(HSBC) Global Strat. The 2.2 trillion dollar question

The 2.2 trillion dollar question

* Oil prices unsustainably low; expect gradual move higher
* USD2.2 trillion wealth transfer: the four direct equity impacts
* Overweight energy. Most unloved sector; 20-yr valuation low

With Brent crude prices down 60% since last year’s peak, and close to unsustainable decade lows (in HSBC’s view), we look at the four most direct oil impacts on equities:

Macro. Current price fall has driven USD2.2trn annualized wealth transfer (more than Italy’s GDP) from exporter countries to consumers.
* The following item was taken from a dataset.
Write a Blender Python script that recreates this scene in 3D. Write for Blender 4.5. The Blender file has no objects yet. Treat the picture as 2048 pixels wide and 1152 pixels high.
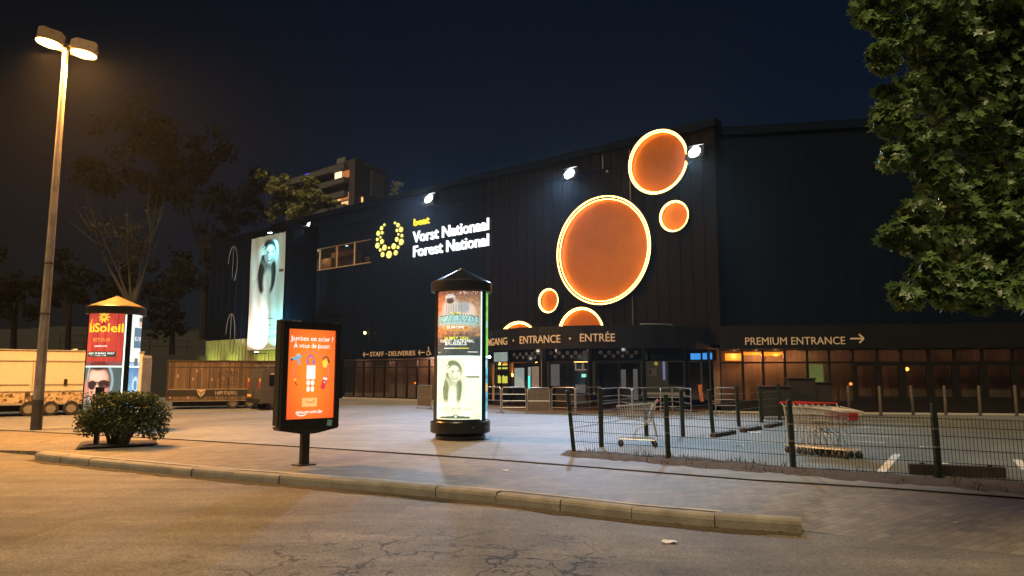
import bpy, bmesh, math, random
import numpy as np
from mathutils import Vector, Matrix
random.seed(7); rng = np.random.default_rng(7)
S = bpy.context.scene
COL = S.collection
R = math.radians

# ------------------------------------------------------------------ camera, world, fill light, exposure
F = 1422.0; EYE = 1.6; PITCH = math.atan(175.0/F)
cd = bpy.data.cameras.new('camera'); cam = bpy.data.objects.new('camera', cd); COL.objects.link(cam)
cam.location = (0, 0, EYE); cam.rotation_euler = (math.pi/2+PITCH, 0, 0)
cd.sensor_width = 36; cd.lens = F/2048*36; cd.clip_start = .05; cd.clip_end = 2000
S.camera = cam
W = bpy.data.worlds.new('World'); S.world = W; W.use_nodes = True
wn = W.node_tree.nodes; wl = W.node_tree.links
sky = wn.new('ShaderNodeTexSky'); sky.sky_type = 'NISHITA'; sky.sun_disc = False
SUN_EL, SUN_AZ = R(62), R(205)          # azimuth clockwise from +Y
sky.sun_elevation = SUN_EL; sky.sun_rotation = SUN_AZ
# the town's lamplight browns the sky towards the left
wt = wn.new('ShaderNodeTexCoord'); wsx = wn.new('ShaderNodeSeparateXYZ'); wl.new(wt.outputs['Generated'], wsx.inputs[0])
wr = wn.new('ShaderNodeMapRange'); wr.inputs['From Min'].default_value = -.12; wr.inputs['From Max'].default_value = -.62; wl.new(wsx.outputs[0], wr.inputs[0])
wm = wn.new('ShaderNodeMix'); wm.data_type = 'RGBA'; wm.blend_type = 'MULTIPLY'; wl.new(sky.outputs[0], wm.inputs[6]); wm.inputs[0].default_value = 1
wc = wn.new('ShaderNodeMix'); wc.data_type = 'RGBA'; wc.inputs[6].default_value = (.26, .82, 1.45, 1); wc.inputs[7].default_value = (.5, .45, .42, 1); wl.new(wr.outputs[0], wc.inputs[0]); wl.new(wc.outputs[2], wm.inputs[7])
wl.new(wm.outputs[2], wn['Background'].inputs[0]); wn['Background'].inputs[1].default_value = .0026
sd = bpy.data.lights.new('street_fill', 'SUN'); sd.energy = 2.8; sd.angle = R(25); sd.color = (1, .76, .43)  # warm fill added in place of unseen street lamps behind the camera
so = bpy.data.objects.new('street_fill', sd); COL.objects.link(so)
so.rotation_euler = Vector((-math.sin(SUN_AZ)*math.cos(SUN_EL), -math.cos(SUN_AZ)*math.cos(SUN_EL), -math.sin(SUN_EL))).to_track_quat('-Z', 'Y').to_euler()
S.view_settings.view_transform = 'Standard'; S.view_settings.look = 'None'
S.view_settings.exposure = 0; S.view_settings.gamma = 1
S.cycles.sample_clamp_indirect = 4; S.cycles.max_bounces = 6
S.cycles.caustics_reflective = False; S.cycles.caustics_refractive = False
S.cycles.transparent_max_bounces = 12

# ------------------------------------------------------------------ measuring: where a sight line of the survey meets the place
def ray(u, v):
    x = (u-1024)/F; y = (576-v)/F
    return Vector((x, math.cos(PITCH)-y*math.sin(PITCH), math.sin(PITCH)+y*math.cos(PITCH)))
def G(u, v, z=0.0):
    d = ray(u, v); t = (z-EYE)/d.z
    return Vector((d.x*t, d.y*t, z))
def P(u, v, Y):
    d = ray(u, v); t = Y/d.y
    return Vector((d.x*t, Y, EYE+d.z*t))
class Plane:
    "vertical plane; local x along it, local -y outwards"
    def __init__(s, A, Bp):
        s.A = Vector((A[0], A[1], 0)); d = Vector((Bp[0]-A[0], Bp[1]-A[1], 0)); s.len = d.length; s.d = d.normalized()
        s.yaw = math.atan2(s.d.y, s.d.x); s.n = Vector((s.d.y, -s.d.x, 0))
    def at(s, u, v, off=0.0):
        r = ray(u, v); A = s.A+s.n*off
        t = (s.n.dot(A))/(s.n.x*r.x+s.n.y*r.y)
        X = r*t
        return ((X-A).dot(s.d), EYE+X.z)
    def w(s, sx, off=0.0, z=0.0):
        q = s.A+s.d*sx+s.n*off; return Vector((q.x, q.y, z))

# ------------------------------------------------------------------ mesh builder
class B:
    def __init__(s): s.v = []; s.f = []; s.m = []
    def add(s, vs, fs, m=0):
        o = len(s.v); s.v += [tuple(x) for x in vs]; s.f += [tuple(i+o for i in f) for f in fs]; s.m += [m]*len(fs); return s
    def box(s, x0, x1, y0, y1, z0, z1, m=0):
        return s.add([(x0,y0,z0),(x1,y0,z0),(x1,y1,z0),(x0,y1,z0),(x0,y0,z1),(x1,y0,z1),(x1,y1,z1),(x0,y1,z1)],
                     [(3,2,1,0),(4,5,6,7),(0,1,5,4),(1,2,6,5),(2,3,7,6),(3,0,4,7)], m)
    def bar(s, p, q, w, h, up=(0,0,1), m=0):
        p = Vector(p); q = Vector(q); d = (q-p).normalized(); u = Vector(up)
        sd = d.cross(u)
        if sd.length < 1e-4: sd = d.cross(Vector((1,0,0)))
        sd.normalize(); u = sd.cross(d)
        c = [sd*w/2+u*h/2, -sd*w/2+u*h/2, -sd*w/2-u*h/2, sd*w/2-u*h/2]
        return s.add([p+x for x in c]+[q+x for x in c], [(0,1,2,3),(7,6,5,4),(0,4,5,1),(1,5,6,2),(2,6,7,3),(3,7,4,0)], m)
    def tube(s, pts, r, n=8, m=0, caps=True):
        pts = [Vector(p) for p in pts]; k = len(pts); rs = r if isinstance(r, (list, tuple)) else [r]*k
        vs = []; fs = []; prev = None
        for i, p in enumerate(pts):
            d = (pts[min(i+1,k-1)]-pts[max(i-1,0)]).normalized()
            if prev is None:
                a = d.cross(Vector((0,0,1)))
                if a.length < .05: a = d.cross(Vector((1,0,0)))
            else: a = prev-d*prev.dot(d)
            a.normalize(); prev = a; b = d.cross(a)
            for j in range(n):
                t = 2*math.pi*j/n; vs.append(p+(a*math.cos(t)+b*math.sin(t))*rs[i])
        for i in range(k-1):
            for j in range(n):
                fs.append((i*n+j, i*n+(j+1)%n, (i+1)*n+(j+1)%n, (i+1)*n+j))
        if caps: fs += [tuple(range(n-1,-1,-1)), tuple(range((k-1)*n, k*n))]
        return s.add(vs, fs, m)
    def lathe(s, prof, n=40, c=(0,0), m=0, cap=True):
        vs = []; fs = []
        for (r, z) in prof:
            for j in range(n):
                t = 2*math.pi*j/n; vs.append((c[0]+r*math.cos(t), c[1]+r*math.sin(t), z))
        for i in range(len(prof)-1):
            for j in range(n): fs.append((i*n+j, i*n+(j+1)%n, (i+1)*n+(j+1)%n, (i+1)*n+j))
        if cap and prof[0][0] > 1e-5: fs.append(tuple(range(n-1,-1,-1)))
        if cap and prof[-1][0] > 1e-5: fs.append(tuple(range((len(prof)-1)*n, len(prof)*n)))
        return s.add(vs, fs, m)
    def prism(s, poly, y0, y1, m=0):
        "polygon in x,z pulled from y0 to y1"
        n = len(poly)
        return s.add([(x,y0,z) for x,z in poly]+[(x,y1,z) for x,z in poly],
                     [tuple(range(n)), tuple(range(2*n-1,n-1,-1))]+[(i,(i+n),(i+1)%n+n,(i+1)%n) for i in range(n)], m)
    def disc(s, c, r, y0, y1, n=24, m=0, rz=None):
        return s.prism([(c[0]+r*math.cos(2*math.pi*k/n), c[1]+(rz or r)*math.sin(2*math.pi*k/n)) for k in range(n)], y0, y1, m)
    def sphere(s, c, r, n=12, m=0, sz=1):
        h = n//2
        pr = [(r*math.sin(math.pi*i/h), c[2]-r*sz*math.cos(math.pi*i/h)) for i in range(h+1)]
        return s.lathe(pr, n, (c[0],c[1]), m)
    def xf(s, M, i0=0):
        s.v = s.v[:i0]+[tuple(M @ Vector(x)) for x in s.v[i0:]]; return s
    def build(s, name, mats, parent=None, smooth=False, bevel=0, label=None):
        me = bpy.data.meshes.new(name); me.from_pydata(s.v, [], s.f)
        mats = mats if isinstance(mats, (list, tuple)) else [mats]
        for m in mats: me.materials.append(m)
        if len(mats) > 1: me.polygons.foreach_set('material_index', s.m)
        bm = bmesh.new(); bm.from_mesh(me); bmesh.ops.recalc_face_normals(bm, faces=bm.faces)
        if bevel:
            bmesh.ops.remove_doubles(bm, verts=bm.verts, dist=1e-5)
            ed = [e for e in bm.edges if len(e.link_faces) == 2 and e.calc_face_angle(0) > .6]
            bmesh.ops.bevel(bm, geom=ed, offset=bevel, segments=2, affect='EDGES', profile=.6)
        bm.to_mesh(me); bm.free()
        if smooth: me.shade_smooth(); me.set_sharp_from_angle(angle=R(38))
        o = bpy.data.objects.new(name, me); COL.objects.link(o)
        if parent: o.parent = parent
        if label: o['label'] = label
        return o
def tag(o, label, cat, group=None, kind=None):
    o['label'] = label; o['category'] = cat
    if group: o['group'] = group
    if kind: o['kind'] = kind
    return o
def thing(name, label, cat, loc=(0,0,0), rz=0, group=None):
    o = bpy.data.objects.new(name, None); COL.objects.link(o); o.empty_display_size = .2
    o.location = loc; o.rotation_euler = (0,0,rz); return tag(o, label, cat, group)
def struct(o): o['kind'] = 'structure'; return o
def dup(root, loc, rz, label, group=None):
    r = root.copy(); COL.objects.link(r); r.location = loc; r.rotation_euler = (0,0,rz); r['label'] = label
    if group: r['group'] = group
    for ch in list(root.children):
        c = ch.copy(); COL.objects.link(c); c.parent = r
        for g in ch.children:
            e = g.copy(); COL.objects.link(e); e.parent = c
    return r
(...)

Lower inflation gives policy options.

Direct corporate input costs, analyzing oil usage for 915 companies (16 have >10% oil costs/revenue) from ESG data. Asia’s oil costs are the largest and Europe’s the smallest.

Secondary benefit to consumer. Market is aggressively assuming this to be non-existent vs prior oil price falls. Ultimate benefits may surprisingly accrue to EU more than US.

Energy stocks, with high dividend yields and falling free cash flow break-evens. We present two Alpha Strategy screens of global large-cap stocks most sensitive to oil.

Historically during oil price falls, DM outperforms EM, and Defensives lead Commodities.

Changing face of the energy sector. The sector has become smaller, with its MSCI index weight halving in the last decade. But it can still have an impact. MSCI ACWI EPS growth this year is 8% excluding the near 50% energy EPS fall, and 1% with it. Over time, the sector correlation with the oil price has increased, likely as the E+P weighting has doubled.

We are equity strategy overweight energy. It is the most unloved sector globally, relative valuations are at 20-year lows, earnings expectations have halved, and HSBC sees a gradual move higher in oil prices to USD55.4/bbl for 2015e and USD60/70/80/bbl for 2016-18e, as non-OPEC supply falls. 2015-16 demand growth estimates have been rising.